Les critiques argumentent sur le fait que la mise en œuvre de l’Accord, ajoutée au déclin du Conseil des ministres de l’Environnement, sont autant de symptômes confirmant la baisse très nette d’engagement du gouvernement fédéral et d’importantes provinces envers la protection de l’environnement depuis les dix dernières années.

De plus, divers événements internationaux semblent remettre en cause l’efficacité de l’Accord.

La « fédération environnementale » à l’heure des nouveaux défis

De nombreux nouveaux enjeux exigent une action concertée qui dépasse le mandat institutionnel des ministres, des ministères de l’Environnement et du Conseil des ministres de l’Environnement.

Pour que le cadre de travail multilatéral prévu dans l’Accord d’harmonisation permette de relever efficacement ces nouveaux défis, il serait utile de prévoir une série de sous-accords sur les ententes internationales (ce dont il a été question lors des négociations sur l’Accord), compte tenu de l’importance croissante du volet international des questions environnementales.

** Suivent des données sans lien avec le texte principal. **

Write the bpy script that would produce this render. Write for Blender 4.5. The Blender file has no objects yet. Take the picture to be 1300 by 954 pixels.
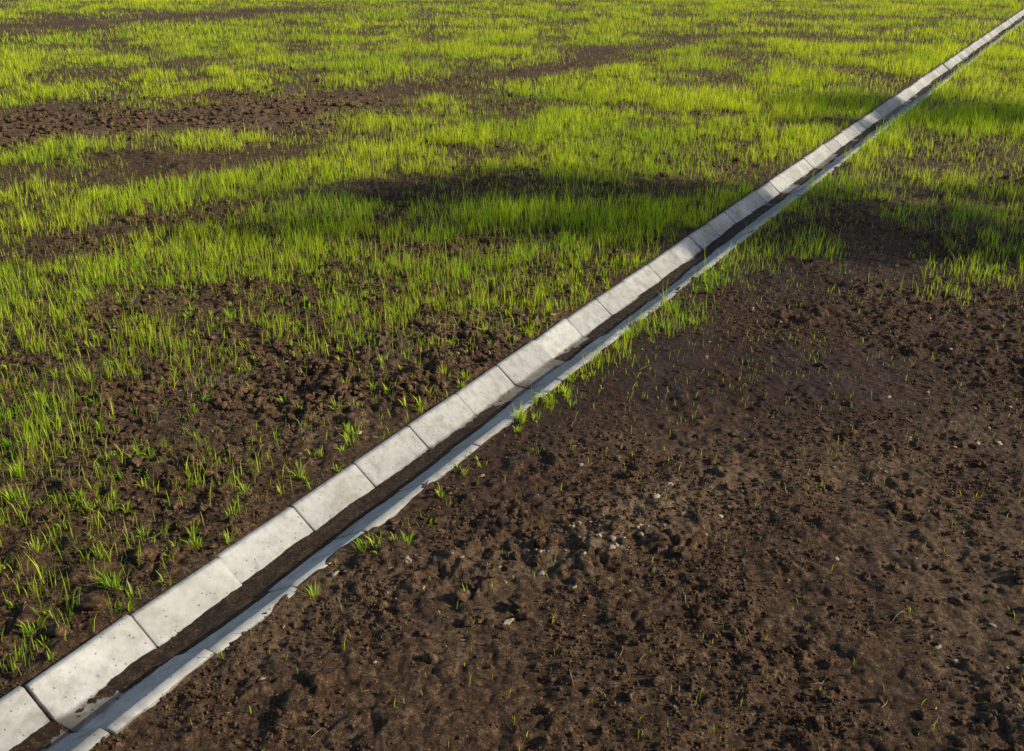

Le gouvernement fédéral annonçait récemment son intention d’établir un comité parlementaire pour examiner la question des exportations d’eau libre.

En raison de la menace de poursuite des États-Unis liée aux exportations d’eau dans le contexte de l’Accord de libre-échange nord-américain (ALENA), la fédération canadienne pourrait avoir de la difficulté à légiférer contre les exportations d’eau (que les Américains considèrent clairement comme une marchandise).

Il faut aussi tenir compte de la Loi de mise en œuvre de l’Accord Canada-Yukon sur le pétrole et le gaz relative au projet de pipeline de la route de l’Alaska (un gazoduc de 1 800 miles) qui accentuera les enjeux environnementaux du développement des ressources naturelles et qui dominera l’ordre du jour des rencontres intergouvernementales.

En fin de compte, la souplesse et la polyvalence de la structure fédérale canadienne pourraient bien constituer les plus précieux outils dont le Canada dispose pour gérer l’épineux dossier des zones de responsabilité environnementale.